— BEGIN Exercise data —

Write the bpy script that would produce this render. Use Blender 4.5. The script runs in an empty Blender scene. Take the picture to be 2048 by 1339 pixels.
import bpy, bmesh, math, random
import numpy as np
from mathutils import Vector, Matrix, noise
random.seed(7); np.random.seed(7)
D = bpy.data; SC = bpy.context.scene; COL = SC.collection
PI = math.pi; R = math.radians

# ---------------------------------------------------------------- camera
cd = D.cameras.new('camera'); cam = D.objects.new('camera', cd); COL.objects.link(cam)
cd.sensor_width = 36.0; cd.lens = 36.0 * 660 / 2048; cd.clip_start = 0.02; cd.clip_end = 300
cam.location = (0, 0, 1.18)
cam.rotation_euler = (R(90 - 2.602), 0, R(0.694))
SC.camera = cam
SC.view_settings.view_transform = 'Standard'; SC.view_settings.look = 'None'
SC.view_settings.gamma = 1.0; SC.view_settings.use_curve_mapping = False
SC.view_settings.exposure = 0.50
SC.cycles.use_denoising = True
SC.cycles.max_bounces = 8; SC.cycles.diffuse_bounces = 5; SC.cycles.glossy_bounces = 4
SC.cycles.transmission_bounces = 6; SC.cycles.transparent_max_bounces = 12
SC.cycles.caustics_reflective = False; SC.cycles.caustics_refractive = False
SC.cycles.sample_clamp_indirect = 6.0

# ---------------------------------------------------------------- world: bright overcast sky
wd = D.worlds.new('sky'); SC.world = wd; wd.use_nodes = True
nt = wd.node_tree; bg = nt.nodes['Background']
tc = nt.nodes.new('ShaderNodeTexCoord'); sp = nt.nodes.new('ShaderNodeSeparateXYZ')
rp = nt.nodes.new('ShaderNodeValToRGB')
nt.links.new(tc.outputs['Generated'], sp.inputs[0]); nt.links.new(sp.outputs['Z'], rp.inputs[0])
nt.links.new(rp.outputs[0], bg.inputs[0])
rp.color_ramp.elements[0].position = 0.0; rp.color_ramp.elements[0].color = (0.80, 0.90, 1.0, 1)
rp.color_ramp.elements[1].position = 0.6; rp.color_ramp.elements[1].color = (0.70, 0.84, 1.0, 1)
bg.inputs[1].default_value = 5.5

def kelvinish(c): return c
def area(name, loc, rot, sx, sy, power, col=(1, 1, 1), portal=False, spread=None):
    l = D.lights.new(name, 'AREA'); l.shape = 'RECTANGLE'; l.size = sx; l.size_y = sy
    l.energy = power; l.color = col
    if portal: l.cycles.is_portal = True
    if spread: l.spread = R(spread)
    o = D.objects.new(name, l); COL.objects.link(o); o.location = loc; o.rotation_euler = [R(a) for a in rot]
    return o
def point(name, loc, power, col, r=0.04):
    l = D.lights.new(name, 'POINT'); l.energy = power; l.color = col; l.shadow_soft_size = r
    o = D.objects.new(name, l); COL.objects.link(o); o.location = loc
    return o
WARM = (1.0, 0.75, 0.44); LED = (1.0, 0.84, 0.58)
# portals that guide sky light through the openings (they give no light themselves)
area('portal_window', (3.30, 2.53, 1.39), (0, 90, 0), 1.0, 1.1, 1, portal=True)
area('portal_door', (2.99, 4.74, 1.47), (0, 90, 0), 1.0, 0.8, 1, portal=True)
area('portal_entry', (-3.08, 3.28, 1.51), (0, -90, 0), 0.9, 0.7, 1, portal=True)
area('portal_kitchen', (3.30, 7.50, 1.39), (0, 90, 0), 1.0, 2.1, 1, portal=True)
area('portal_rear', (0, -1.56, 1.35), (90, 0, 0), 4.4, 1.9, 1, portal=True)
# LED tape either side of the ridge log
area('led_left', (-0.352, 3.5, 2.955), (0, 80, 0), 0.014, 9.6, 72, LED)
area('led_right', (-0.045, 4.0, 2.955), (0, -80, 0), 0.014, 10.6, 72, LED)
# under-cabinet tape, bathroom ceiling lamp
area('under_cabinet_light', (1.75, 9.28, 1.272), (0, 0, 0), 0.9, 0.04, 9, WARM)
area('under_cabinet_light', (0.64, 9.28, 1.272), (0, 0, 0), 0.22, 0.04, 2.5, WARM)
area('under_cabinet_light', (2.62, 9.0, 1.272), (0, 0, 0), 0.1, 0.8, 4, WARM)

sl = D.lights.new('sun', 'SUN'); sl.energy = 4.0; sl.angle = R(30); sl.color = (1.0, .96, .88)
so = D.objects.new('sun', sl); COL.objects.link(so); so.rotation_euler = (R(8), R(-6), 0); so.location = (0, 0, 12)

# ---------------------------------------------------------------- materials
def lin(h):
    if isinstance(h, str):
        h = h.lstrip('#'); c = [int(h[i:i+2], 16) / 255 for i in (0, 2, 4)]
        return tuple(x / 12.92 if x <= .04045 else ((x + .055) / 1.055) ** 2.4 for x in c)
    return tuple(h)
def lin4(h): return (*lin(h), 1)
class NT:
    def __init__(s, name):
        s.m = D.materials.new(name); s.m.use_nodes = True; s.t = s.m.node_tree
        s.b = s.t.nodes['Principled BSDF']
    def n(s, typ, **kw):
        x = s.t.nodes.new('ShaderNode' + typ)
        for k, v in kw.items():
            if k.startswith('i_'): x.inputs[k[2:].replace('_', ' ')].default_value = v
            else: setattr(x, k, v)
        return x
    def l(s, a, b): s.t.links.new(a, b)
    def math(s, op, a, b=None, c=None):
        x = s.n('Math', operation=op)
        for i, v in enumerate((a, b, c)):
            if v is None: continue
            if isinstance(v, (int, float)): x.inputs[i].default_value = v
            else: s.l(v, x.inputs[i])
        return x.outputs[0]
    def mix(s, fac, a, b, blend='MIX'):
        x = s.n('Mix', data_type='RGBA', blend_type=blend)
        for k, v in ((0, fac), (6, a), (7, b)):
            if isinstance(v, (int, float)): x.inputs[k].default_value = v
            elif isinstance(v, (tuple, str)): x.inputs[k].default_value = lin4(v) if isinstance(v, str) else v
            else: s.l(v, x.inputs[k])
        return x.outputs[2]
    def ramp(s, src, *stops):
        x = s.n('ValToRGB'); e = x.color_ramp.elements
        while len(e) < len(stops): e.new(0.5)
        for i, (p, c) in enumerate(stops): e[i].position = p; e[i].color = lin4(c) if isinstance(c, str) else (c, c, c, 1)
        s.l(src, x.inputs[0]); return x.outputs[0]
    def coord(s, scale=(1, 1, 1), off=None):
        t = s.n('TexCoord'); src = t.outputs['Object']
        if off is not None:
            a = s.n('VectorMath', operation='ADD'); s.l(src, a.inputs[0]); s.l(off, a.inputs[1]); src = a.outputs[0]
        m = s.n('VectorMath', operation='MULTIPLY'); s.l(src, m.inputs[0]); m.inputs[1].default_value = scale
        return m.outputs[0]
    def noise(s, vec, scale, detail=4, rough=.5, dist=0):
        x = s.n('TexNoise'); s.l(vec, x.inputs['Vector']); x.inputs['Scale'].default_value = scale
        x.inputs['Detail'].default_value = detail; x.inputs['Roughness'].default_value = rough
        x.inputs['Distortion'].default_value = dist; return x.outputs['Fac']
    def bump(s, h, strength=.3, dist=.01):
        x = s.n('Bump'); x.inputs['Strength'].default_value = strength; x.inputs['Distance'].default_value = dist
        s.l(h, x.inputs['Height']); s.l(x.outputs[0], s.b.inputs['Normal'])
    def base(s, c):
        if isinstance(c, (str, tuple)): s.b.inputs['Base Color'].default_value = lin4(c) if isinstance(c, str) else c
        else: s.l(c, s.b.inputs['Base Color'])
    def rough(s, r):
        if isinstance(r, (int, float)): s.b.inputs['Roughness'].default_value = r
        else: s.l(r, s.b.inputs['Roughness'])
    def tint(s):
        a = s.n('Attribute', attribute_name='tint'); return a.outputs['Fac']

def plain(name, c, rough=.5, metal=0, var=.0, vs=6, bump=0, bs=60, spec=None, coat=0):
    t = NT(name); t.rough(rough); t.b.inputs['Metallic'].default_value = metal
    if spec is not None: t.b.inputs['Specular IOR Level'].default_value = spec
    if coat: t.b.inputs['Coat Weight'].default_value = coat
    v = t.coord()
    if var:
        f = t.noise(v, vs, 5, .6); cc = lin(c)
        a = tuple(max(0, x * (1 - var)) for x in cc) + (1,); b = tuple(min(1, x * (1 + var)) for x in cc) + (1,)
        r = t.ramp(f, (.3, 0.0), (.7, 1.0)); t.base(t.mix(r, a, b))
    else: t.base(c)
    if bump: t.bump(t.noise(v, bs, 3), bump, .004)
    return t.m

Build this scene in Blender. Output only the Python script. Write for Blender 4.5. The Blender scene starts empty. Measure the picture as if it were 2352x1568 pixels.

— END Exercise data —

### Your goal
Work out how many lines of the data hold the string "scene". Reply with that number alone.

### Answer to this task
3